In finite automata it seems that visualization as graphs is really the best way to think about the automata, from an intuitive perspective. I'm not saying you need to explicitly think about ordered pairs in this problem but it is not entirely useless. It seems to me that the best way to think about easy function problems like this is in terms of domain-codomain diagrams, where the idea of images and preimages gets close to ordered pairs.
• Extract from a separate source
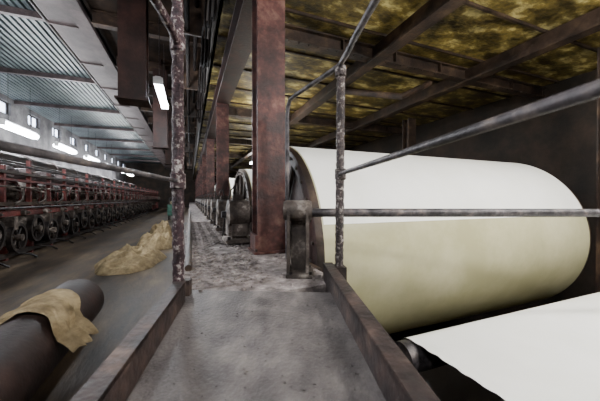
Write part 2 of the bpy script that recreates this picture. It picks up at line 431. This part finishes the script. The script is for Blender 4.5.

Anyway, it's simple to give counterexamples in the notation of ordered pairs. You could organize it as a table, but why bother. The notation is there, it only takes a minute to learn if he doesn't already know it, and he may run into it later.

 

[AKG]

I agree that thinking in terms of domain-codomain diagrams with pictures of images and preimages is a good, if not natural way to think about these problems. If you believe that ordered pairs, graphs, or automata (whatever those may be) are somehow easier, more intuitive, more effective, or at all necessary, then go ahead and believe it, but I don't think you'll convince me. It's simple to give a counterexample in any notation, I would bet, but in which "notation" is it easiest to think of a counterexample?

 

[matt grime]

If you think only in terms of ordered pairs to describe functions then the number of functions you can actually work with reasonably is vanishingly small.